Même si la formation adopte un ton plus modéré dans les années 2000, conduisant à une scission et à la création du Bloc croate en 2002, un chemin assez comparable à celui de Bardella et Marion Maréchal. L’arrivée à la tête du parti en mai 2012 de Tomislav Karamarko, ancien vice-Premier ministre et ministre de l’Intérieur, pousse la HDZ à renouer avec les thèmes de l’extrême droite. Mais en fait en 2013 et en 2015, elle forme même un cartel électoral avec le parti d’extrême droite HSP-AS10.

La HDZ mobilise une rhétorique nationaliste traditionnellement portée par l’extrême droite et met en avant son identité chrétienne.

La HDZ mena la Croatie du communisme au capitalisme. Les gouvernements de la HDZ menèrent toutes les privatisations. Franjo Tuđman avoua que son but était de créer une nouvelle élite croate de 200 familles qui auraient élevé le niveau de vie de la majorité des Croates. La HDZ au pouvoir, privatisant l’industrie croate, fut critiquée et accusée d’avoir accordé des passe-droits au profit des anciens profiteurs de guerre, cette accusation de corruption systématique et de clientélisme est la force et la faiblesse encore aujourd’hui du gouvernement croate qui aujourd’hui comme bien des gouvernements installés sur les mêmes bases par les Etats-Unis et l’UE ont de moins en moins à distribuer et la corruption a produit une “élite” qui parait de plus en plus en rupture avec la situation du peuple qui se dégrade. .

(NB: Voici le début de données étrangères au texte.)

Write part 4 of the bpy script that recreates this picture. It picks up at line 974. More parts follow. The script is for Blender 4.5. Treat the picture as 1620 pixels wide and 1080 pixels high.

Au pouvoir, la HDZ fait pression contre le droit à l’avortement.

La HDZ bénéficie du fait d’avoir pour opposant un ensemble de partis, avec une gauche très faible qui au pouvoir n’a pas d’alternative au libéralisme, un spectre qui rappelle étrangement celui de bien des “démocraties” y compris en France.

Ce contexte qui est à la fois celui d’un parti profondément réactionnaire bâti sur des bases fascistes qui a procédé dans le cadre de la destruction de la Yougoslavie et de la manière dont cette désintégration a marqué “les révolutions de couleur”, le rôle déjà de l’alliance de l’OTAN et des forces les plus réactionnaires pour privatiser les pays et créer une élite “pro-européenne” entraînant comme dans toute l’Europe une balkanisation autour d’une “élite” pro-européenne de plus en plus corrompue, mais qui joue la respectabilité et la “démocratie”.

Dans ces conditions les élections croates se sont polarisées autour de la manière dont il était possible de virer le parti au pouvoir.

Les élections législatives du 17 avril 2024 : « pour ou contre le parti historique de droite au pouvoir »

L’intérêt pour les élections législatives du 17 avril 2024 a été exceptionnel : 62% des électeurs se sont déplacés, un record pour la Croatie. Pendant la campagne, toutes les formations politiques ont tenté de créer une atmosphère « pour ou contre le parti historique de droite au pouvoir », l’Union démocratique croate (HDZ) ont expliqué les commentateurs occidentaux sans trop s’étendre sur l’historique.
Aussi, cette élection a brouillé les cartes entre les traditionnels clivages gauche-droite. Aussi bien la gauche que la droite souverainiste et nationaliste disent partager le même objectif de changement, quitte à former une coalition technique pour chasser du pouvoir le HDZ du Premier ministre Andrej Plenkovic.

Au vu des résultats de l’élection, cet objectif semble atteignable. En tête, le HDZ remporterait, d’après les premiers résultats, 60 députés sur 151, en baisse de 6 sièges, ce qui n’est pas suffisant pour former le gouvernement ; 76 sièges sont nécessaires pour gouverner seul. Les divers partis de gauche obtiendraient ensemble 55 sièges. Les deux formations d’extrême droite obtiendraient respectivement 14 et 11 sièges. Celles-ci semblent en position de décider qui formera le futur gouvernement.